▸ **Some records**
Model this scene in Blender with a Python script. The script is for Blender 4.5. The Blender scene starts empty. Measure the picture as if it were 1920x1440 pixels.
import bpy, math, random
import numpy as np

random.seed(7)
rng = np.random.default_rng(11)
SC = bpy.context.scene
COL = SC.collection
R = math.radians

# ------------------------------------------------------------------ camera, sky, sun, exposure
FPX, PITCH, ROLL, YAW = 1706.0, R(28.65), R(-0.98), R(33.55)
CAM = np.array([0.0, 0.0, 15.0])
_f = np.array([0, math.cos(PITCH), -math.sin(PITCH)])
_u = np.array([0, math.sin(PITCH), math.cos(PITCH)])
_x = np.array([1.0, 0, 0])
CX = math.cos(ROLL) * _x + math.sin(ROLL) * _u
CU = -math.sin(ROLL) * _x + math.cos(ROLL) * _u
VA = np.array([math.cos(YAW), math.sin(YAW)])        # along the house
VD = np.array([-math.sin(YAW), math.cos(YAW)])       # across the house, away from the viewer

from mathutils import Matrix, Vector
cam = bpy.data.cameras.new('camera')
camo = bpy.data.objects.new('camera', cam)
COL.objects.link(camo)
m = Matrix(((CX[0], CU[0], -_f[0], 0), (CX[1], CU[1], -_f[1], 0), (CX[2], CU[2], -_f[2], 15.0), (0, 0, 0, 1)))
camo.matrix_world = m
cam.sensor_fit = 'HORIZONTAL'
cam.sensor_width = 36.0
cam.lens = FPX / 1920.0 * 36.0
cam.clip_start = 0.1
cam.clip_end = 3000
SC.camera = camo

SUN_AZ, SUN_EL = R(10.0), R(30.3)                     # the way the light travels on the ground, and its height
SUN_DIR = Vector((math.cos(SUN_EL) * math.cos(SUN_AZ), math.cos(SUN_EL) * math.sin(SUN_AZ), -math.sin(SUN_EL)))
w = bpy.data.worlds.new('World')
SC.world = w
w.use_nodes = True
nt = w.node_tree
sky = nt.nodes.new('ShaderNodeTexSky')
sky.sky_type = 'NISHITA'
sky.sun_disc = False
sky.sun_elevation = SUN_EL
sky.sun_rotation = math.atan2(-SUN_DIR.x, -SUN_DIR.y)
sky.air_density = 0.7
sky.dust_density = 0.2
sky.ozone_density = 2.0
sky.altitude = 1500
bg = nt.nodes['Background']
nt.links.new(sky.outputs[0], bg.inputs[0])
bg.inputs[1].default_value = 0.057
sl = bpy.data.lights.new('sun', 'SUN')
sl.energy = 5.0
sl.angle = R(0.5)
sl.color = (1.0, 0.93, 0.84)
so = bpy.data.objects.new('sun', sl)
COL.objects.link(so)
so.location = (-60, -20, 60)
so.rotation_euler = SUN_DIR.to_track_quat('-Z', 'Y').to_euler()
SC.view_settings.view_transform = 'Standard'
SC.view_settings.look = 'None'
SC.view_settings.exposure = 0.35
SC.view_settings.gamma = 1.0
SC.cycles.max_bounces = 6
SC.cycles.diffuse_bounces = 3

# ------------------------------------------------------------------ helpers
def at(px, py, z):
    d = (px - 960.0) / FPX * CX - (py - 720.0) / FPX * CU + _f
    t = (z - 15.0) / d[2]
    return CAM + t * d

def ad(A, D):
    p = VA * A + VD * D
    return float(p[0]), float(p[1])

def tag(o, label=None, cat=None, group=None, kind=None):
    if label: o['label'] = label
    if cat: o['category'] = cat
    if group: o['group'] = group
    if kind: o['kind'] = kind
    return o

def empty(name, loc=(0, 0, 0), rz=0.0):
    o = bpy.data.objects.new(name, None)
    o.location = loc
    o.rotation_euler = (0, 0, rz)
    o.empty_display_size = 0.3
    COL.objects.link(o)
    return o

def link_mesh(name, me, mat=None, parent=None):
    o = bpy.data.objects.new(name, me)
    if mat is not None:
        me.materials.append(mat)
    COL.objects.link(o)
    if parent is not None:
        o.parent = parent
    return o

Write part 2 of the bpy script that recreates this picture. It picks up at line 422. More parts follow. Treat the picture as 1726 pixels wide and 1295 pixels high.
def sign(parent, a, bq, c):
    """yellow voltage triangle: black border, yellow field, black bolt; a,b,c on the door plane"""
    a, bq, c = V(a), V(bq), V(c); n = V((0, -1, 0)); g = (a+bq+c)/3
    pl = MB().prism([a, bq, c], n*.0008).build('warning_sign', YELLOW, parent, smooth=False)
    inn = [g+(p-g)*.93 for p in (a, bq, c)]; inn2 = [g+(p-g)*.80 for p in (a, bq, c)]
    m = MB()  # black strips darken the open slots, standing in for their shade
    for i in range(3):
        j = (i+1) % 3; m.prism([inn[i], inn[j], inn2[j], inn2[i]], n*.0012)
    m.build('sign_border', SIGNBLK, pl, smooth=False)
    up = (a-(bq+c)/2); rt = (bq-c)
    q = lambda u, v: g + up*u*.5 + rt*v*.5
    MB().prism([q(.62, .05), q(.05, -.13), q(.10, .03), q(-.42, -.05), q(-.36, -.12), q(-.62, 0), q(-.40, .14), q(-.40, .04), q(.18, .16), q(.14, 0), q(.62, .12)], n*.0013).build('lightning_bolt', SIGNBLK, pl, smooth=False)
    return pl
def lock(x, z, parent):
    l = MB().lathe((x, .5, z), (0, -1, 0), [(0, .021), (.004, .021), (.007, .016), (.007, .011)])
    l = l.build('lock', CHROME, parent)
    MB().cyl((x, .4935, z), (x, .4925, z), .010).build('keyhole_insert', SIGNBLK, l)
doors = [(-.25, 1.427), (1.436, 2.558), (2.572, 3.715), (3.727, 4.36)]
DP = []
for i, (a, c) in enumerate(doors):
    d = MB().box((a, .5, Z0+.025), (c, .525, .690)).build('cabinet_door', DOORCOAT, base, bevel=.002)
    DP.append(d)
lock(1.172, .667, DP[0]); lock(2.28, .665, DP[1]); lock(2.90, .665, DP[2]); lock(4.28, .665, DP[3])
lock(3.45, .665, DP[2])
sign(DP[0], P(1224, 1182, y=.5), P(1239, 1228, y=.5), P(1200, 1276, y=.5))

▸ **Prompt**
Find the word "scene" in the data and show each line that holds it.

▸ **Answer for the task**
Model this scene in Blender with a Python script. The script is for Blender 4.5. The Blender scene starts empty. Measure the picture as if it were 1920x1440 pixels.
SC = bpy.context.scene